The plural of anecdote is not data. At any given time in any given economy you can find counterexamples. During the Great Depression, for example, millions of Americans were doing very well for themselves. It wasn’t difficult to locate and talk to those who were prospering during what was a legitimate catastrophe.

It’s never all or nothing. Rather, the issue is how many fall on the wrong side of the middle. In every economy there will be those doing well and those who don’t. A truly booming economy is where the proportion qualifying for the worst categories is smallest. If there are too many left to struggle, then the whole economy will.

What defines “struggle” in macro terms is exceedingly simple: income. There are only isolated periods when earned paychecks may be slightly less of marginal importance. One such was the middle 2000’s when aggregate labor income grew slowly but the economy didn’t seem to notice too much; if only because earned income was supplemented to such an insanely large degree by money and then mortgage “innovation.”

In the end over the long run, however, it is labor that ultimately matters. This is why there are so many anecdotes all over the place lately. The unemployment rate says the economy is booming, maybe even to a level it hasn’t seen since the nineties. If that’s the case, then we should have near uniform and unambiguous data to confirm what otherwise is mere suspicion.

We don’t. So, anecdotes have been a way to make do without the data, an intended precursor for the numbers that everyone is so sure will shift in the right direction tomorrow (or the next day). Time doesn’t seem to matter much here, but it has started to again in other places.

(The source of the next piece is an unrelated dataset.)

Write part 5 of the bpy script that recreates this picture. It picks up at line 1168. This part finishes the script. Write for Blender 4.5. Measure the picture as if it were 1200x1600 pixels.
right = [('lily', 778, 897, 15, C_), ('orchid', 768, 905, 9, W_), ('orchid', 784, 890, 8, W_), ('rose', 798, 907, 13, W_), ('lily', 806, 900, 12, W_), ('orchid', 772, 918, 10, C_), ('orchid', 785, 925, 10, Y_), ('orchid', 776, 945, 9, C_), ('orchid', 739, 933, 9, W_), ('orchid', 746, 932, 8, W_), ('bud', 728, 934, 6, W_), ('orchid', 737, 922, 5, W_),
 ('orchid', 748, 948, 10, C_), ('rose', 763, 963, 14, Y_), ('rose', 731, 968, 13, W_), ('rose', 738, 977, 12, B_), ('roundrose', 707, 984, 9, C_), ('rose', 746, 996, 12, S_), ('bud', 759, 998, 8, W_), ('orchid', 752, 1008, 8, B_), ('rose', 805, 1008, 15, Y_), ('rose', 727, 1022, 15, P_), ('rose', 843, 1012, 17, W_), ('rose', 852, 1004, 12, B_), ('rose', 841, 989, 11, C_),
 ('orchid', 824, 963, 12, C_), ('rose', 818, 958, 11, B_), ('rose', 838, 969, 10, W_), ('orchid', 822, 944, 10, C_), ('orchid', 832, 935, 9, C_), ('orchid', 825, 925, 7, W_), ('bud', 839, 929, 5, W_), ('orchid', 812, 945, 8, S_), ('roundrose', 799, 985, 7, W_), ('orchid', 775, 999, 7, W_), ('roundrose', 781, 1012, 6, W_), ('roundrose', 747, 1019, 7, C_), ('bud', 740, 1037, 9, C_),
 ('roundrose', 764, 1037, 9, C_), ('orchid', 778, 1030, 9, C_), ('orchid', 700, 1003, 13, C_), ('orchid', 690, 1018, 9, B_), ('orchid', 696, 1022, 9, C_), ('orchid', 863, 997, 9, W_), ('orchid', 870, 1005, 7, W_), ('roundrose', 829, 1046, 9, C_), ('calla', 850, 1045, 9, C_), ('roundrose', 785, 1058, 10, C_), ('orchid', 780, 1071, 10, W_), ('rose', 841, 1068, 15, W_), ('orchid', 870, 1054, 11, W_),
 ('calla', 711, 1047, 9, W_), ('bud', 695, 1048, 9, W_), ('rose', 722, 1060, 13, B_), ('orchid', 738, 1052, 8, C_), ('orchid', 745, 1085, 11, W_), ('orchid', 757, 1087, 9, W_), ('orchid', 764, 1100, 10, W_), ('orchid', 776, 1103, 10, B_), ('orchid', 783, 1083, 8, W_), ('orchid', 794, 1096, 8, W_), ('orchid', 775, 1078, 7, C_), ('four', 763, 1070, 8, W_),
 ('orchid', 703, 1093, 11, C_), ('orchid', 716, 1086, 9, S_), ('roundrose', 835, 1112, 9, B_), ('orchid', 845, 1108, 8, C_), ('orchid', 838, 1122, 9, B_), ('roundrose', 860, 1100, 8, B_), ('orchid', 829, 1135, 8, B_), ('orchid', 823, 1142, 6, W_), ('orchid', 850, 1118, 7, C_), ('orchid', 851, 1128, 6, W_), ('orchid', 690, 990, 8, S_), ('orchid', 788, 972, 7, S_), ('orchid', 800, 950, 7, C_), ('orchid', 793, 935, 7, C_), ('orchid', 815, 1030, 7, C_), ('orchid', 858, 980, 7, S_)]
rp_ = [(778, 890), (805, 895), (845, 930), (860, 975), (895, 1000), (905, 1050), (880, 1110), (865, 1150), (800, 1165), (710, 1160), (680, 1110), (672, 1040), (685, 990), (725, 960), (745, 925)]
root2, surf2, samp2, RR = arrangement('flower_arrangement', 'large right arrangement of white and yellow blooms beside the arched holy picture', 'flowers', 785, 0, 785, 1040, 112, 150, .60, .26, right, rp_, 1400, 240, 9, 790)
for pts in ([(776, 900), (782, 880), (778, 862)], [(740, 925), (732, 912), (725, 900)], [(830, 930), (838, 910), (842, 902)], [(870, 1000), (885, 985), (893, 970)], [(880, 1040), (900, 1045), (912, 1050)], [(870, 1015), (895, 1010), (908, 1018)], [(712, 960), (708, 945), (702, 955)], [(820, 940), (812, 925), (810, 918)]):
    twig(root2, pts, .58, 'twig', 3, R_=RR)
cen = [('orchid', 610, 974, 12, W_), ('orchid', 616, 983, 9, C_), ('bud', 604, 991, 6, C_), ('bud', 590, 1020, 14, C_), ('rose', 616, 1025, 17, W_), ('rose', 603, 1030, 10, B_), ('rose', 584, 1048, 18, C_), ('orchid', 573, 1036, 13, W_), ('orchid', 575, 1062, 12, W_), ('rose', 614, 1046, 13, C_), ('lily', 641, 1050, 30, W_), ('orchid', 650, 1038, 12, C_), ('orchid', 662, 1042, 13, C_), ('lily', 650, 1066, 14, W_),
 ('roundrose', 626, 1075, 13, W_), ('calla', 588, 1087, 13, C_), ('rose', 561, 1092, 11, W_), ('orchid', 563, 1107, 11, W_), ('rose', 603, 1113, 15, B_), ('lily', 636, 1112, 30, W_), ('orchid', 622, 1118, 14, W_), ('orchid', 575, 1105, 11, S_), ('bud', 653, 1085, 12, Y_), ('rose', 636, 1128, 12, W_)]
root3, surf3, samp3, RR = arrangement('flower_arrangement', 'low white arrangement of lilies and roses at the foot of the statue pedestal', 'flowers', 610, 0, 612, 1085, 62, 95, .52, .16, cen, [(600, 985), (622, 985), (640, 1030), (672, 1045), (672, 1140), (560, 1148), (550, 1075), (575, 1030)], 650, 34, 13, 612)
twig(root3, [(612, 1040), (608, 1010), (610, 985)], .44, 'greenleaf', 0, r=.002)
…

This weekend we were treated to the almost simultaneous release of stories detailing the massive labor shortage in the trucking industry. It is so bad, apparently, the Trump administration is considering reducing the driving age to 18 for certain qualified applicants seeking to enter the interstate transportation business. The Washington Post, for one, suggests this imbalance even threatens to “undermine the prosperous economy.” Prosperous?

In all likelihood, there is a shortage of truck drivers. That much we can probably all agree on, but it remains an anecdote of one specific industry that doesn’t add up to the increasingly worrisome income data. As noted before when tackling this same topic for the nth time over the last few years as the unemployment rate fell, the question in any business is not “do you pay a lot?”, rather it’s “do you pay enough?”

Even in trucking, the answer is “no.” From the WaPo article:

There’s only one option right now for most trucking companies: Give substantial raises. Recruiters who show up daily at TDDS are offering jobs that pay $60,000 to $70,000, with full benefits and a $4,000 signing bonus.

 

In interviews with more than 60 trainees, recruiters and people who explored trucking but decided not to take the job, most said they feel that higher pay will help but that the industry’s problems are much deeper than that.

Being a trucker, especially of the long-haul variety, is a tough life. But if transportation firms are seeing a remarkable uptick in business consistent with a booming economy, why aren’t they paying the market-clearing rate? It’s as if there is some macro ceiling on all these industries who can’t find workers at the rates they are able to pay.

Newspapers can supply all the anecdotes they want about some distant LABOR SHORTAGE, but it still doesn’t add up. In figures released last week, there was further bad news on the US economy. And not just the usual weak growth rates of whatever several accounts. Instead, the Personal Income and Spending report relates to the very center of the economy – labor income.

There continues to be no sign whatsoever of a labor shortage on a macro scale. What is apparent and more importantly consistent across all the data is that since the 2015 downturn the aggregate labor income situation has become worse. It not only fails to corroborate the unemployment rate and all these stories about various individual labor imbalances, these data series are continuing to actively undermine it right through the middle of 2018.

Because income growth has slowed, not accelerated, spending growth is in jeopardy. We’ve already noted the repeated phenomenon of “residual seasonality” as it relates to Christmas splurging. Now in the latest monthly data for May 2018 there was another decline in Real PCE for reasons separate from all that. It means for all five months of this year so far, spending in real terms has been flat.

These are not the data figures of a truly healthy economic system.

Rising commodity prices are eating away at what little nominal growth can be found. In other words, despite a 3.8% unemployment rate and all these confident anecdotes seemingly reflective of a “prosperous” economy there are far too many Americans who still cannot handle a relative small rise in gasoline prices (compared to other points in the “recovery”, such as early 2011).

The plural of labor shortage anecdotes is the unemployment rate data. But one single number doesn’t come close to equaling prosperity. That’s far more elusive. One big reason why is that honesty about the economy is missing as much as actual, meaningful growth. Economic illiteracy is rampant.